Monday, July 1, 2024

A Transgender Marathon

Archive Image

 I'm sure you have heard the saying it's a marathon, not a sprint. This is especially true for transgender women and trans men.

Yesterday, I read a social media post from a first time transgender woman going out in public for the first time. In the post, she was bemoaning the fact after applying her makeup and seeing pictures, she did not look as good as she thought she did. My heart went out to her and I mentioned I went down the same path. Learning the art of makeup is just the first part of a transgender marathon into understanding yourself. 

Others who read the post chimed in with similar thoughts and even expanded it into impostor syndrome as a future possible reaction the person might have to face. 

Looking back, I could remember vividly how badly I felt when I first started my visits out of the house and into the public's eye. Back then, pictures were difficult to come by and were mainly only accessible by the old "photo kiosks" and drug stores. Only one time get I get brave enough to take a roll of film to one of the kiosks to see how I looked on film. I was shocked, and not in a good way, I obviously looked like a cross dresser and a bad one at that. The worst part was, the person who developed and gave me my pictures knew me and even worse yet, his Dad worked with my Dad. My marathon was almost over before it started. If I liked it or not. 

As it turned out, I moved back into the mirror and did my best to remove the negative self image I still had from the ill advised pictures. It actually took me years to try to attempt more pictures as my marathon moved on. As with anything else, the more you work on something, the better you become. Also technology was on my side with better cameras, which offered more than the very expensive Polaroids giving instant pictorial feedback. I was fascinated with my first cell phone which took pictures and better yet I had my first computer that I used to upload cross dressed pictures of myself. By doing so, I attracted attention, flattering to begin with in chatrooms until my wife caught on. She learned the computer skills faster than I did, so I needed to try to catch up as fast as possible. 

My marathon marched on, I gained more and more confidence until I reached increasing problems with my gender dysphoria. It seemed, no matter how much effort I put into my feminine appearance and deportment, the more I felt like a guy in a dress. To survive, I finally had to come to a basic conclusion.

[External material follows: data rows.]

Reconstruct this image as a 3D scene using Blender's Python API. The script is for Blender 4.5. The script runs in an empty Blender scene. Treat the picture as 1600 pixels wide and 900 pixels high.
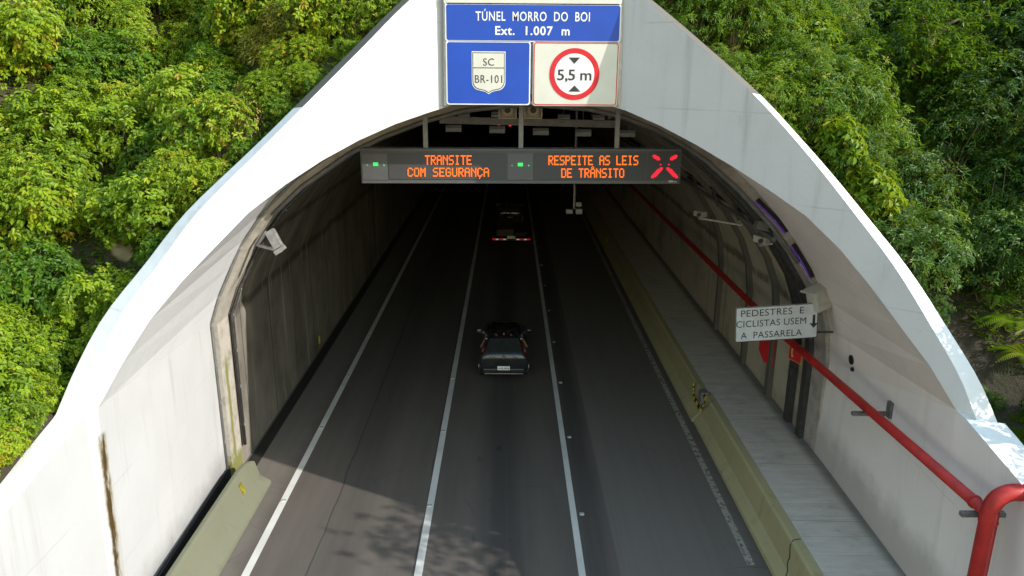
import bpy, bmesh, math, random
from mathutils import Vector, Matrix, noise
import numpy as np
R_ = math.radians
random.seed(7)
sc = bpy.context.scene
COL = sc.collection

# ------------------------------------------------------------ camera, sky, sun, exposure
F, CH = 1200.0, 10.5                    # focal length in photo pixels (1600 wide), camera height above the road
VPX, VPY, ROLL = 795.0, 99.0, 0.3       # where the road's direction vanishes in the photograph
_y = np.array([(VPX-800)/F, (VPY-450)/F, 1.0]); _y /= np.linalg.norm(_y)
_u = np.array([math.sin(R_(ROLL)), -math.cos(R_(ROLL)), 0.0])
_x = np.cross(_y, _u); _x /= np.linalg.norm(_x)
_z = np.cross(_x, _y)
B = np.stack([_x, _y, _z])
cam = bpy.data.cameras.new('camera'); camo = bpy.data.objects.new('camera', cam); COL.objects.link(camo)
cam.sensor_width = 36.0; cam.lens = F/1600*36.0; cam.clip_end = 2000; cam.clip_start = 0.05
r_, u_, b_ = B@np.array([1,0,0]), B@np.array([0,-1,0]), B@np.array([0,0,-1])
camo.matrix_world = Matrix(((r_[0],u_[0],b_[0],0),(r_[1],u_[1],b_[1],0),(r_[2],u_[2],b_[2],CH),(0,0,0,1)))
sc.camera = camo

SUN = Vector((1.62, -0.74, 1.0)).normalized()      # towards the sun
EL = math.asin(SUN.z); AZ = math.atan2(SUN.x, SUN.y)
w = bpy.data.worlds.new('World'); sc.world = w; w.use_nodes = True
nt = w.node_tree; nt.nodes.clear()
sky = nt.nodes.new('ShaderNodeTexSky'); sky.sky_type = 'NISHITA'; sky.sun_disc = False
sky.sun_elevation = EL; sky.sun_rotation = AZ; sky.air_density = 2.6; sky.dust_density = 0.7; sky.ozone_density = 3.4
bg = nt.nodes.new('ShaderNodeBackground'); bg.inputs['Strength'].default_value = 0.15
wo = nt.nodes.new('ShaderNodeOutputWorld')
nt.links.new(sky.outputs[0], bg.inputs[0]); nt.links.new(bg.outputs[0], wo.inputs[0])
sl = bpy.data.lights.new('sun', 'SUN'); sl.energy = 2.0; sl.angle = R_(0.5); sl.color = (1, 0.965, 0.90)
so = bpy.data.objects.new('sun', sl); COL.objects.link(so); so.location = (30, -10, 40)
so.rotation_euler = (-SUN).to_track_quat('-Z', 'Y').to_euler()
sc.view_settings.view_transform = 'Standard'; sc.view_settings.look = 'None'
sc.view_settings.exposure = 1.46; sc.view_settings.gamma = 1.0
sc.view_settings.use_white_balance = True; sc.view_settings.white_balance_temperature = 6700; sc.view_settings.white_balance_tint = 12
sc.cycles.use_denoising = True
sc.cycles.max_bounces = 12; sc.cycles.diffuse_bounces = 9; sc.cycles.transparent_max_bounces = 8
sc.cycles.sample_clamp_indirect = 6.0

# ------------------------------------------------------------ photo point -> place
C0 = np.array([0.0, 0.0, CH])
def ray(px, py): return B @ np.array([(px-800)/F, (py-450)/F, 1.0])
def onX(px, py, X): d = ray(px, py); return Vector(C0 + d*(X/d[0]))
def onY(px, py, Y): d = ray(px, py); return Vector(C0 + d*(Y/d[1]))
def onZ(px, py, Z): d = ray(px, py); return Vector(C0 + d*((Z-CH)/d[2]))
def proj(P):
    c = B.T @ (np.array(P) - C0)
    return (800+F*c[0]/c[2], 450+F*c[1]/c[2], c[2])

# ------------------------------------------------------------ objects
def wloc(o):
    v = Vector((0,0,0))
    while o is not None: v += o.location; o = o.parent
    return v
def tag(o, label=None, cat=None, group=None, kind=None):
    if label: o['label'] = label
    if cat: o['category'] = cat
    if group: o['group'] = group
    if kind: o['kind'] = kind
    return o
def thing(name, label, cat, loc=(0,0,0), group=None, rz=0):
    o = bpy.data.objects.new(name, None); COL.objects.link(o); o.location = loc; o.rotation_euler.z = rz
    o.empty_display_size = 0.2
    return tag(o, label, cat, group)
class G:
    """collects faces, builds one mesh object"""
    def __init__(s): s.v = []; s.f = []; s.m = []
    def add(s, vs, fs, mi=0):
        n = len(s.v); s.v += [Vector(p) for p in vs]
        for f in fs: s.f.append(tuple(n+i for i in f)); s.m.append(mi)
        return s
    def box(s, c, size, rot=None, mi=0):
        x, y, z = [q/2 for q in size]
        vs = [Vector((a*x, b*y, d*z)) for a in (-1,1) for b in (-1,1) for d in (-1,1)]
        if rot is not None: vs = [rot @ q for q in vs]
        c = Vector(c); vs = [q+c for q in vs]
        return s.add(vs, [(0,1,3,2),(4,6,7,5),(0,4,5,1),(2,3,7,6),(0,2,6,4),(1,5,7,3)], mi)
    def bar(s, a, b, wd, ht, up=(0,0,1), mi=0):
        a, b = Vector(a), Vector(b); d = b-a; L = d.length; d.normalize()
        up = Vector(up); x = d.cross(up).normalized(); z = x.cross(d)
        rot = Matrix((x, d, z)).transposed()
        return s.box((a+b)/2, (wd, L, ht), rot, mi)
    def tube(s, pts, r, n=10, mi=0, caps=True):
        pts = [Vector(p) for p in pts]; rr = r if isinstance(r, (list, tuple)) else [r]*len(pts)
        base = len(s.v); prev = None
        for i, p in enumerate(pts):
            t = (pts[min(i+1, len(pts)-1)] - pts[max(i-1, 0)]).normalized()
            if prev is None:
                a = t.cross(Vector((0,0,1)));
                if a.length < 1e-3: a = t.cross(Vector((1,0,0)))
                a.normalize()
            else:
                a = (prev - t*prev.dot(t)).normalized()
            prev = a; b = t.cross(a)
            for k in range(n):
                q = 2*math.pi*k/n; s.v.append(p + (a*math.cos(q) + b*math.sin(q))*rr[i])
        for i in range(len(pts)-1):
            for k in range(n):
                k2 = (k+1) % n
                s.f.append((base+i*n+k, base+i*n+k2, base+(i+1)*n+k2, base+(i+1)*n+k)); s.m.append(mi)
        if caps:
            s.f.append(tuple(base+k for k in range(n))[::-1]); s.m.append(mi)
            e = base+(len(pts)-1)*n; s.f.append(tuple(e+k for k in range(n))); s.m.append(mi)
        return s
    def disc(s, c, axis, r, h, n=24, mi=0):
        axis = Vector(axis).normalized(); c = Vector(c)
        return s.tube([c - axis*h/2, c + axis*h/2], r, n, mi)
    def prism(s, poly, U, V, O, h, mi=0):
        """poly in (u,v), placed at O + u*U + v*V, extruded by h along UxV (front face on the +UxV side)"""
        U, V, O = Vector(U), Vector(V), Vector(O); N = U.cross(V).normalized()
        n = len(poly); a = [O + U*p[0] + V*p[1] for p in poly]; b = [q + N*h for q in a]
        fs = [tuple(range(n))[::-1], tuple(range(n, 2*n))]
        fs += [(i, (i+1) % n, n+(i+1) % n, n+i) for i in range(n)]
        return s.add(a+b, fs, mi)
    def strip(s, A, Bp, mi=0):
        n = len(A); return s.add(list(A)+list(Bp), [(i, i+1, n+i+1, n+i) for i in range(n-1)], mi)
    def grid(s, rows, mi=0):
        n = len(rows[0]); vs = [p for r in rows for p in r]
        return s.add(vs, [(j*n+i, j*n+i+1, (j+1)*n+i+1, (j+1)*n+i) for j in range(len(rows)-1) for i in range(n-1)], mi)
    def build(s, name, mats, parent=None, smooth=False, bevel=0, local=False, sub=0, solid=0):
        off = Vector((0,0,0)) if (parent is None or local) else wloc(parent)
        me = bpy.data.meshes.new(name)
        me.from_pydata([tuple(p-off) for p in s.v], [], s.f)
        for m in (mats if isinstance(mats, (list, tuple)) else [mats]): me.materials.append(m)
        for p, mi in zip(me.polygons, s.m): p.material_index = mi; p.use_smooth = smooth
        bm = bmesh.new(); bm.from_mesh(me)
        if not getattr(s, 'keep', False): bmesh.ops.recalc_face_normals(bm, faces=bm.faces)
        bm.to_mesh(me); bm.free(); me.update()
        o = bpy.data.objects.new(name, me); COL.objects.link(o)
        if parent is not None: o.parent = parent
        if solid:
            q = o.modifiers.new('s', 'SOLIDIFY'); q.thickness = solid; q.offset = 0
        if bevel:
            q = o.modifiers.new('b', 'BEVEL'); q.width = bevel; q.segments = 2; q.limit_method = 'ANGLE'; q.angle_limit = R_(40)
        if sub:
            q = o.modifiers.new('u', 'SUBSURF'); q.levels = sub; q.render_levels = sub
        return o
def copy_thing(o, parent=None, **kw):
    c = o.copy(); COL.objects.link(c)
    if parent is not None: c.parent = parent
    for ch in o.children: copy_thing(ch, c)
    return c

# ------------------------------------------------------------ materials
def principled(name):
    m = bpy.data.materials.new(name); m.use_nodes = True
    t = m.node_tree; p = t.nodes['Principled BSDF']; return m, t, p
class N:
    """small node-graph helper"""
    def __init__(s, t): s.t = t
    def n(s, typ, **kw):
        q = s.t.nodes.new(typ)
        for k, v in kw.items(): setattr(q, k, v)
        return q
    def link(s, a, b): s.t.links.new(a, b)
    def val(s, sock, v):
        if hasattr(v, 'is_output') or hasattr(v, 'links'): s.link(v, sock)
        else: sock.default_value = v
    def pos(s): return s.n('ShaderNodeNewGeometry').outputs['Position']
    def obj(s): return s.n('ShaderNodeTexCoord').outputs['Object']
    def mapv(s, v, scale, loc=(0,0,0)):
        q = s.n('ShaderNodeMapping'); s.link(v, q.inputs[0]); q.inputs['Scale'].default_value = scale; q.inputs['Location'].default_value = loc
        return q.outputs[0]
    def noise(s, v, scale, detail=4, rough=0.6, dist=0.0):
        q = s.n('ShaderNodeTexNoise'); s.link(v, q.inputs['Vector']); q.inputs['Scale'].default_value = scale
        q.inputs['Detail'].default_value = detail; q.inputs['Roughness'].default_value = rough; q.inputs['Distortion'].default_value = dist
        return q.outputs['Fac']
    def rng(s, f, a, b, c=0.0, d=1.0, smooth=True):
        q = s.n('ShaderNodeMapRange'); q.interpolation_type = 'SMOOTHSTEP' if smooth else 'LINEAR'; q.clamp = True
        s.link(f, q.inputs[0])
        for i, x in enumerate((a, b, c, d)): q.inputs[1+i].default_value = x
        return q.outputs[0]
    def math(s, op, a, b=0.0):
        q = s.n('ShaderNodeMath', operation=op); s.val(q.inputs[0], a); s.val(q.inputs[1], b); return q.outputs[0]
    def mix(s, fac, a, b):
        q = s.n('ShaderNodeMix', data_type='RGBA'); s.val(q.inputs[0], fac)
        s.val(q.inputs[6], a if not isinstance(a, tuple) else (*a[:3], 1)); s.val(q.inputs[7], b if not isinstance(b, tuple) else (*b[:3], 1))
        return q.outputs[2]
    def sep(s, v):
        q = s.n('ShaderNodeSeparateXYZ'); s.link(v, q.inputs[0]); return q.outputs
    def bump(s, h, strength, dist, p):
        q = s.n('ShaderNodeBump'); q.inputs['Strength'].default_value = strength; q.inputs['Distance'].default_value = dist
        s.link(h, q.inputs['Height']); s.link(q.outputs[0], p.inputs['Normal'])
def plain(name, col, rough=0.5, metal=0.0, var=0.12, scale=6.0, bump=0.0, spec=0.5, coat=0.0):
    m, t, p = principled(name); g = N(t)
    f = g.rng(g.noise(g.obj(), scale), 0.3, 0.7)
    lo = tuple(c*(1-var) for c in col); hi = tuple(min(1, c*(1+var)) for c in col)
    g.link(g.mix(f, lo, hi), p.inputs['Base Color'])
    g.link(g.rng(f, 0, 1, max(0.02, rough-0.06), min(1, rough+0.06)), p.inputs['Roughness'])
    p.inputs['Metallic'].default_value = metal; p.inputs['Specular IOR Level'].default_value = spec
    p.inputs['Coat Weight'].default_value = coat
    if bump: g.bump(g.noise(g.obj(), scale*6), bump, 0.01, p)
    return m
def emit(name, col, strength):
    m, t, p = principled(name)
    p.inputs['Base Color'].default_value = (*[c*0.3 for c in col], 1)
    p.inputs['Emission Color'].default_value = (*col, 1); p.inputs['Emission Strength'].default_value = strength
    return m

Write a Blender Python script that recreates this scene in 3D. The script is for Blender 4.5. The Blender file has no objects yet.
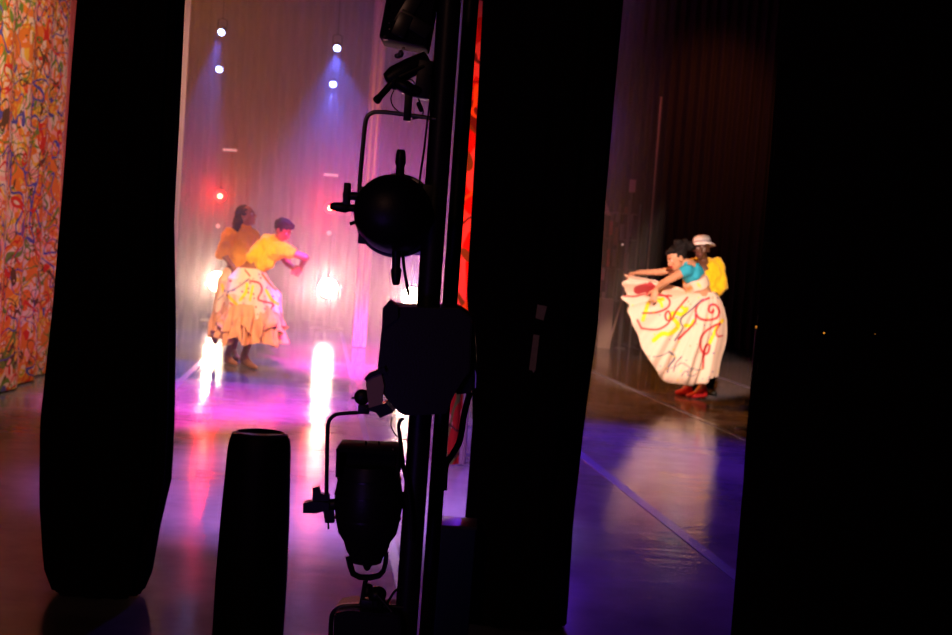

I was not as good looking as a woman I thought I was, or as bad. There was always the middle point I needed to shoot for. Finally, I knew who I was and I had the confidence to move on from new problems such as impostor syndrome. 

Again, I needed to come to a middle point where I could survive as a person. While I could never reclaim a girl's childhood experiences, or the problems associated with having periods or pregnancies, I had to go through my own set of experiences which presented their own problems. For example, I needed to try to escape my own gender demons which everyone in life seems to have, male or female, trans or not. I finally had to end the part of my marathon I agonized over for so long and claim my own brand of womanhood. Somehow I always found a way to survive and found a path. I was able to chase it and find success...in my own way. Which turned out was all I could do.

Going all the way back to the person who was just starting their public journey as a transgender person, try to make your marathon as easy as you can, Roll with the punches and move along as quickly as you can but always remembering the entire process is a marathon, not a sprint and sometimes, you are your own worst enemy.